FOX

From BR Bullpen

Note: This page is for the FOX television network; for players named Fox whose first name is unknown click here.

FOX is the youngest of four television networks in the United States, having been pieced together starting in the 1980s to rival the established ABC, CBS and NBC, which had already existed for decades at that point.

Fox's baseball coverage features a weekly national game on Saturday afternoons, the All-Star Game, and a complete postseason package including all League Championship Series and World Series games. Joe Buck and Tim McCarver were the lead announcers for two decades, until McCarver's retirement following the 2013 World Series. Other personalities who have anchored pre- and post-game coverage in the studio include Jeanne Zelasko and Kevin Kennedy. The network has been criticized for not truly understanding the game of baseball, for example by using an animated graphic named "Scooter" to teach the kids in the audience about baseball. It is also known for trying to use its baseball coverage to cross-promote its other shows, often in very heavy-handed fashion, and generally for neglecting its baseball broadcasts, as a result of its monopoly position in the postseason, in contrast to its continual promotion of its professional football interests, in which it faces competition from other networks.

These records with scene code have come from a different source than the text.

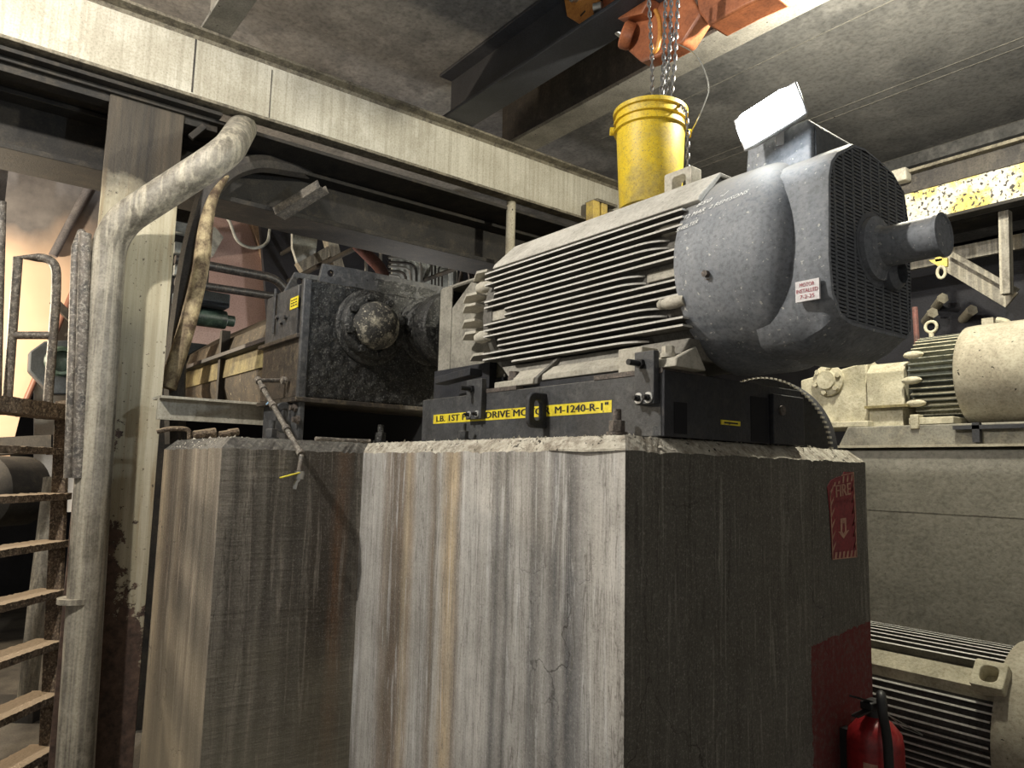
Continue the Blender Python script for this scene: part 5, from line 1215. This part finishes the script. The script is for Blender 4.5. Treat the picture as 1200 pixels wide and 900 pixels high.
# lower right motor on the floor
ym = 3.0
lmA, lmB = AY(1024,735,ym), AY(1185,768,ym)
t = thing('floor_motor', 'finned dusty motor low at the right bottom corner with a pale fan cover', 'motor', (AY(1100,850,ym).x, ym+.1, 0))
ztop = lmA.z; rF = .30; cYf = ym+.10; cZf = ztop-rF
xf0, xf1 = AY(960,730,ym).x, AY(1172,900,ym-.15).x
mb = MB(); mb.cyl((xf0,cYf,cZf), (xf1,cYf,cZf), rF*.90, 48); ob('frame', mb, M_motor, t)
k = 0
for a in [x_*5.2 for x_ in range(0, 70)]:
    an = math.radians(a)
    c = Vector((0, math.cos(an), math.sin(an)))
    if 124 < a < 150: continue
    p = Vector((xf0,cYf,cZf)); q = Vector((xf1-.005*(a%3),cYf,cZf)); s_ = Vector((0,-math.sin(an),math.cos(an)))*.0035
    mb = MB(); mb.hexa([p+c*rF*.88-s_, q+c*rF*.88-s_, q+c*rF*.88+s_, p+c*rF*.88+s_], [p+c*rF*1.0-s_, q+c*rF*1.0-s_, q+c*rF*1.0+s_, p+c*rF*1.0+s_]); mb.m[1] = 1; ob('cooling_fin', mb, [M_motor, M_fintip], t)
an = math.radians(137); c = Vector((0, math.cos(an), math.sin(an))); s_ = Vector((0,-math.sin(an),math.cos(an)))
p = Vector((xf0,cYf,cZf)); q = Vector((xf1,cYf,cZf)); mb = MB(); mb.hexa([p+c*rF*.9-s_*.045, q+c*rF*.9-s_*.045, q+c*rF*.9+s_*.045, p+c*rF*.9+s_*.045], [p+c*rF*1.0-s_*.045, q+c*rF*1.0-s_*.045, q+c*rF*1.0+s_*.02, p+c*rF*1.0+s_*.02]); ob('pad', mb, M_creammotor, t)
lx = AY(1158,783,ym-.17).x; lc = Vector((lx,cYf,cZf))+c*rF*1.02
oo = [lc+Vector((x_,0,0))+s_*z_ for x_, z_ in rrect(0,0,.10,.10,.008,3)]; ii = [lc+Vector((x_,0,0))+s_*z_ for x_, z_ in rrect(0,0,.055,.06,.02,3)]
ob('lifting_lug', MB().ring(oo, ii, c*.06), M_creammotor, t, bevel=.003)
mb = MB(); mb.lathe([(rF*.95,0),(rF*1.08,.0),(rF*1.10,.02),(rF*1.10,.5),(rF*.8,.6)], (xf1,cYf,cZf), (1,0,0), 56); ob('fan_cover', mb, M_cover2, t, sharp=50)
mb = MB(); mb.box(xf0, xf1, cYf-.25, cYf+.25, 0, cZf-rF*.8); ob('foot_block', mb, M_skid2, t)

# peeling yellow beam and steelwork beyond
YY = 4.6
a0, a1 = AY(1052,209,YY), AY(1065,258,YY)
zt1, zb1 = AY(1150,182,YY).z, AY(1150,246,YY).z
t = thing('crane_beam', 'beam with peeling yellow paint behind the shaft end of the motor', 'beam', (0, YY, zb1))
xb0 = AY(1040,215,YY).x
ob('web', MB().box(xb0, 2.2, YY, YY+.02, zb1, zt1), M_peel, t)
mb = MB(); mb.box(xb0, 2.2, YY-.06, YY+.05, zt1-.0, zt1+.02); ob('upper_flange', mb, M_creamedge, t, bevel=.003)
mb = MB(); mb.box(xb0, 2.2, YY-.07, YY+.02, zb1-.02, zb1); ob('lower_flange', mb, M_dsteel, t, bevel=.003)
mb = MB(); mb.box(xb0, 2.2, YY-.012, YY, zt1-.11, zt1-.0); ob('rust_band', mb, M_brown, t)
p = AY(1055,205,YY-.06); mb = MB(); mb.box(p.x-.04, p.x+.05, YY-.10, YY-.02, p.z-.05, p.z+.03); ob('end_clip', mb, M_motorpad, t, bevel=.01)
YZ = 5.0
z1_ = AY(1150,282,YZ).z
t = thing('support_girder', 'dim tan girder below the peeling yellow beam', 'beam', (0, YZ, z1_))
ob('web', MB().box(AY(1030,285,YZ).x, 2.2, YZ, YZ+.03, AY(1150,300,YZ).z, AY(1150,283,YZ).z), M_galv, t)
ob('upper_flange', MB().box(AY(1030,285,YZ).x, 2.2, YZ-.10, YZ+.1, AY(1150,262,YZ).z, AY(1150,258,YZ).z), M_dsteel, t)
t = thing('diagonal_brace', 'tan diagonal steel channel brace right of the shaft end', 'brace', AY(1180,350,4.8))
mb = MB(); mb.bar(AY(1108,306,4.8), AY(1186,352,4.8), .02, .10); ob('channel', mb, M_galv, t)
mb = MB(); mb.bar(AY(1116,298,4.78), AY(1190,340,4.78), .08, .03); ob('channel_flange', mb, M_galv, t)
mb = MB(); mb.bar(Vector((AY(1180,285,4.7).x,4.7,zb1-.01)), AY(1180,345,4.7), .05, .06, up=(0,1,0)); ob('hanger', mb, M_galv, t)
t = thing('yellow_gusset', 'small yellow triangular gusset with a shackle below the shaft end', 'gusset', AY(1100,308,4.6))
mb = MB(); mb.prism([AY(px,py,4.6) for px,py in ((1088,305),(1110,302),(1110,312),(1101,313))], (0,.02,0)); mb.box(AY(1096,305,4.6).x, AY(1104,305,4.6).x, 4.60, 4.62, AY(1100,306,4.6).z, zb1-.015); ob('gusset', mb, grime('bright_yellow_paint',(.62,.50,.12),(.4,.33,.1), s=20), t)
mb = MB(); p = AY(1103,319,4.58); mb.tube([p+Vector((.022*math.cos(a*PI/6),0,.035*math.sin(a*PI/6))) for a in range(12)], .009, 8, closed=True); ob('shackle', mb, M_creammotor, t)
t = thing('rear_partition', 'black steel partition behind the diagonal brace on the right', 'partition', (.3, 5.4, 0))
ob('sheet', MB().box(-2.6, 2.2, 5.38, 5.42, 0, AY(1150,290,5.38).z), M_wall, t)
for k, (px, py, lb) in enumerate(((1104,350,'upper tan bolt stub in the dark gap below the diagonal brace'),(1138,364,'lower right tan bolt stub in the dark gap'),(1092,367,'faint stub end left of the lower bolt stub'))):
    p = AY(px, py, 5.2); tt = thing('bolt_stub', lb, 'bolt', p); mb = MB(); mb.cyl(p, p+Vector((-.12,.19,-.01)), .030, 12); mb.cyl(p+Vector((.0,0,0)), p+Vector((.012,-.01,0)), .036, 6); ob('bolt', mb, M_cover2, tt)
t = thing('valve_cluster', 'dusty pipe fittings on the wall above the tan fan cover', 'fittings', AY(1170,385,4.4))
mb = MB(); mb.tube(fillet([AY(1168,375,4.4), AY(1178,376,4.4), AY(1188,384,4.4), AY(1190,395,4.4)],.04,4), .016, 8); ob('pipe', mb, M_creammotor, t)
mb = MB(); p = AY(1190,393,4.4); mb.cyl(p, (p.x, 4.4, zW), .016, 8); p = AY(1160,380,4.4); mb.cyl(p, (p.x, 5.39, p.z), .02, 8); ob('support', mb, M_dsteel, t)
mb = MB(); mb.box(AY(1152,380,4.4).x, AY(1166,380,4.4).x, 4.38, 4.45, AY(1160,388,4.4).z, AY(1160,373,4.4).z); ob('box', mb, M_cover2, t)
t = thing('far_pipe', 'rusty thin pipe hanging right of the motor grille', 'pipe', AY(1075,395,4.0))
ob('pipe', MB().tube([AY(1072,360,4.0), AY(1074,392,4.0), Vector((AY(1074,392,4.0).x, 4.0, zs1))], .014, 8), M_hose, t)
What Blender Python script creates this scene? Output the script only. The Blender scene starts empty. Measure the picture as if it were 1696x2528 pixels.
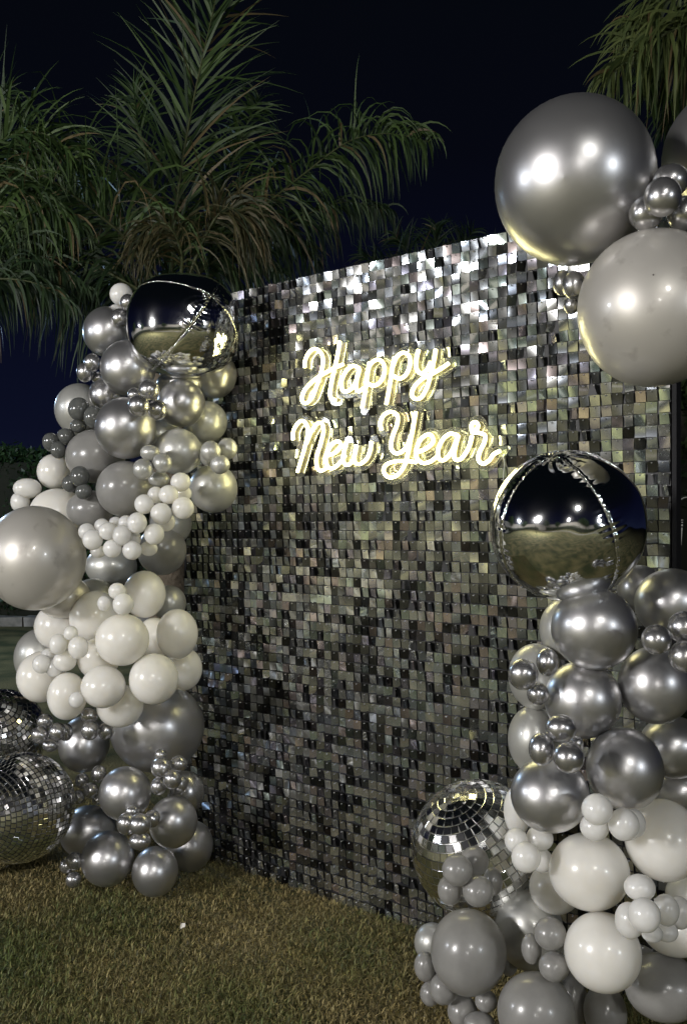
import bpy, math, random
import numpy as np
from mathutils import Vector, Matrix, Euler
rnd = random.Random(7)
rng = np.random.default_rng(11)
scene = bpy.context.scene
C = scene.collection

# ------------------------------------------------------------------ camera
F = 2200.0; CX = 848.0; HY = 1294.0; CAMZ = 1.435          # focal length in photo pixels, centre column, horizon row
cd = bpy.data.cameras.new('camera'); cam = bpy.data.objects.new('camera', cd); C.objects.link(cam)
cam.location = (0, 0, CAMZ); cam.rotation_euler = (math.pi/2, 0, 0)
cd.sensor_fit = 'VERTICAL'; cd.sensor_height = 36.0; cd.lens = F/2528.0*36.0
cd.shift_y = (HY-1264.0)/2528.0
cd.clip_start = 0.05; cd.clip_end = 500
scene.camera = cam

# ------------------------------------------------------------------ night sky
world = bpy.data.worlds.new('World'); scene.world = world; world.use_nodes = True
wt = world.node_tree; wn = wt.nodes; bg = wn['Background']
tc = wn.new('ShaderNodeTexCoord'); sx = wn.new('ShaderNodeSeparateXYZ'); ramp = wn.new('ShaderNodeValToRGB')
wt.links.new(tc.outputs['Generated'], sx.inputs[0]); wt.links.new(sx.outputs['Z'], ramp.inputs[0]); wt.links.new(ramp.outputs[0], bg.inputs[0])
e = ramp.color_ramp.elements
e[0].position = 0.0; e[0].color = (.0062, .0085, .0225, 1)
e[1].position = 0.62; e[1].color = (.0014, .0022, .0032, 1)
for p, c in ((.10, (.0034, .0046, .0150, 1)), (.24, (.0022, .0029, .0100, 1)), (.38, (.0016, .0021, .0050, 1))):
    q = e.new(p); q.color = c
bg.inputs[1].default_value = 1.0
vs = scene.view_settings; vs.view_transform = 'Standard'; vs.look = 'None'; vs.gamma = 1; vs.use_curve_mapping = False; vs.exposure = 0.08
scene.cycles.max_bounces = 6; scene.cycles.glossy_bounces = 4; scene.cycles.transparent_max_bounces = 8
scene.cycles.sample_clamp_indirect = 4.0

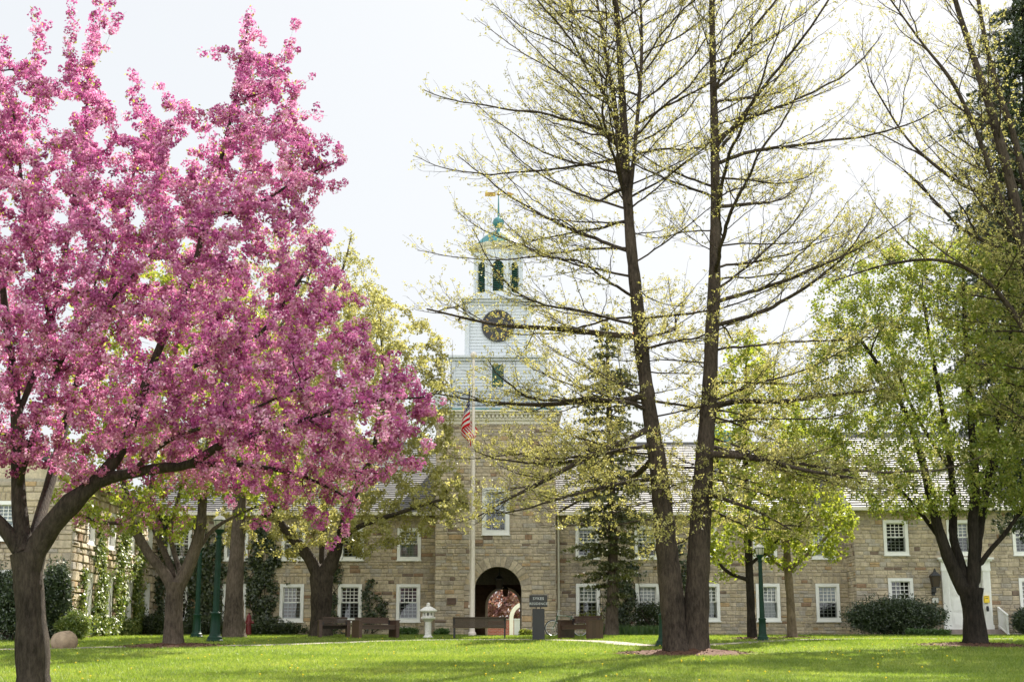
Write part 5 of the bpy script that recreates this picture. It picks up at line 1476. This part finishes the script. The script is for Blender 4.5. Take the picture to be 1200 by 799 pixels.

Fox also owned a number of regional sports networks, which hold the local broadcast rights for many major league teams. These were sold to Diamond Sports Group in 2019 when Fox's parent company, 21st Century Fox, was acquired by the Disney Corporation, and were rebranded in 2021 as "Bally Sports".

The Fox Entertainment Group, under its principal owner Rupert Murdoch, was primary owner of the Los Angeles Dodgers from 1998 to 2003, a period that is in retrospect considered a low ebb in team history.